Y ese encanto, esa magia, no
puede dejar de concebirse como perenne conocer,
auténtica gnosis que requiere un descenso profundo no tanto al Hades
inframundano, sino más bien al microcósmico hades
que habita en el centro del yo. El
amor de/por Circe implica para el héroe no solo ratificar –como con Calipso- su
finitud como ser mortal, sino descubrir la posible infinitud del yo a través de
la transformación metamórfica del ser. No en vano, Circe representa el círculo
de la metempsicosis (Gómez, 2009:123)
y todo lo que le concierne redunda en una circularidad concéntrica. Vive en una
isla, en cuyo centro se alza un palacio, en el cual encontramos su alcoba, que
contiene el lecho predispuesto para el amor. La isla de Circe, modelo de otras ínsulas mágicas como la legendaria
Ávalon de la materia artúrica, la Isla de San Brandán del monje irlandés, la
Ínsula Firme del Amadís de Gaula, la
Isla Encantada del Palmerín de Inglaterra
o la Ínsula Barataria prometida a Sancho, no hace sino reproducir la
complejidad simbólica de toda isla: refugio ante la amenaza oceánica del
inconsciente o síntesis dichosa de consciencia y voluntad; aislamiento (Ea,
Circe) o reencuentro (Ítaka, Penélope); muerte y amor vinculados ambos a la
mujer. Es evidente que la isla representa de manera alegórica a Circe,
siguiendo la ecuación isla=mujer (Cirlot, 2004:263); paradigma de mujer
transgresora, periférica, la radical otra. Una isla puede ser un refugio, un
recogimiento necesario, pero también resulta un símbolo de aislamiento negativo
que conduce al olvido (muerte psíquica) y la extinción (muerte física). Un
olvido y una extinción que se imponen necesarios para el urgente avanzar del
héroe, pues el conocimiento o gnosis que se desprende de la convivencia con
Circe requería una vía apofática del self,
un vaciado, una des-sujeción, para volver a emprender el viaje.
Medea: el saber o el rencor
Medea, mujer paradigma de los celos funestos, de la venganza implacable,
se convirtió en prototipo de la femme
fatal que hace uso de sus saberes oscuros con la finalidad de destruir al
varón. Esta es la imagen que artistas y escritores posteriores decidieron
recoger, padeciendo quizá una sutil ceguera y sordera ante la profunda
comprensión que el propio Eurípides manifiesta en su obra hacia la hechicera.
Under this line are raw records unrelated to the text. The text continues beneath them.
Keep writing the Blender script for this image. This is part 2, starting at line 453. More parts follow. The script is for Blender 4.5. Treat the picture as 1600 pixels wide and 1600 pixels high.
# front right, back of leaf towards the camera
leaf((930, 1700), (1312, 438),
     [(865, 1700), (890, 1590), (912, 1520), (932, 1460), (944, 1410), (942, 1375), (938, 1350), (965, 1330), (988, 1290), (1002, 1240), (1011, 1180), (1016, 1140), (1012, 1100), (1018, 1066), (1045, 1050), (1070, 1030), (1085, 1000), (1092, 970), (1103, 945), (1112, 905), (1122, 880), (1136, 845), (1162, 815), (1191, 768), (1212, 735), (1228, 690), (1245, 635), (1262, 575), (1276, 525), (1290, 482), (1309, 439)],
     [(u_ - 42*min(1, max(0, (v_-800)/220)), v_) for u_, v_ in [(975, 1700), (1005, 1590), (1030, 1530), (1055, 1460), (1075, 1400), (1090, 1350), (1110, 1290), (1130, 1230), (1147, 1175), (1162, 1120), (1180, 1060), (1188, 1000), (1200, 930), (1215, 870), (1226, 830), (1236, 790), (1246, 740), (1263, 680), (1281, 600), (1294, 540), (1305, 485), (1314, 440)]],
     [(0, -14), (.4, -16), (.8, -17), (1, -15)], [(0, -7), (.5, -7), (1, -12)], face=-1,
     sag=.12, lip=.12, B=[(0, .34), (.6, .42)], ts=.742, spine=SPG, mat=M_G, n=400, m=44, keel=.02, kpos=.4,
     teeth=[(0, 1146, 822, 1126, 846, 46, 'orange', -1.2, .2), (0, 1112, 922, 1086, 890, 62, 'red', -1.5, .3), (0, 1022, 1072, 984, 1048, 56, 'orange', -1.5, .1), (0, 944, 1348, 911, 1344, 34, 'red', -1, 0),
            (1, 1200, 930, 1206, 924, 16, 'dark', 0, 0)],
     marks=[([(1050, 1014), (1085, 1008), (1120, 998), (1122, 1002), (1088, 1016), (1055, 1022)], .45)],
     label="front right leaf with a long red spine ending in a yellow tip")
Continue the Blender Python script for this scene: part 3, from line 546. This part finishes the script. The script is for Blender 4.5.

Sacerdotisa de Hécate en la Cólquide, por amor a Jasón, traiciona a su padre y
a su patria para que el héroe pudiera apoderarse del vellocino de oro. No le
resultó fácil tener que elegir en tan cruda encrucijada entre el deber y el
amor, entre la lealtad y la pasión. Pero escogió el amor. Y, por amor a Jasón, en
opinión de Estrabón y Ovidio, asesina a su hermano Apsirto, descuartizándolo
(Conti, 2006:413); por amor a Jasón, engaña a las hijas de Pelias para que lo
maten y, por amor a Jasón, asumirá el trágico rol por el que más se la conoce.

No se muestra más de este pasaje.